Description: On our return from the National War Museum Rebecca and I passed the new (1992)
Siege Bell Memorial. This columned rotunda sits high on the walls overlooking the entrance waters of the Grand Harbour and honours those who died on the Malta Convoys of 1940-1943. Over 7,000 service personnel and civilians died in this theatre and the Memorial to the Dead, depicting a shrouded body as if prepared for a burial at sea makes clear the cost paid by naval forces. Every noon its bell is tolled in their memory.

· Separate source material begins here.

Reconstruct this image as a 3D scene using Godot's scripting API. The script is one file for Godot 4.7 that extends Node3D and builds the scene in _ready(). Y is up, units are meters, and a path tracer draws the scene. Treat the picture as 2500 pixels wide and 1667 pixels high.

Across the road we found the
Lower Barrakka Gardens. This – like the Upper Barrakka Gardens up towards Valletta landward walls – was a patch of garden created atop the city’s mighty bastions in the years of the Knights’ rule. Today it offers a fine panorama of the Harbour and its breakwater as well as of the Memorial. Paths are lined with palms and centred around a weathered Grecian-style temple – actually a monument honouring Alexander Ball, the British naval officer who played a pivotal role in the defeat of Napoleon’s occupying forces and later served as London’s first governor of Malta. Beyond that is a colonnaded walkway with benches. We were lucky enough to see a modern cargo ship (Italian ironically) cast off and, under escort, negotiate its way out of the harbour, past the memorial and out through the breakwater. We were then able to sit and watch night fall over the Three Cities opposite. For a working dockyard the view was extremely scenic. Lights reflected off the pale limestone of Ricasoli Fort and Fort St Angelo and shimmered over the ink-black water. I found the moment peaceful and very romantic.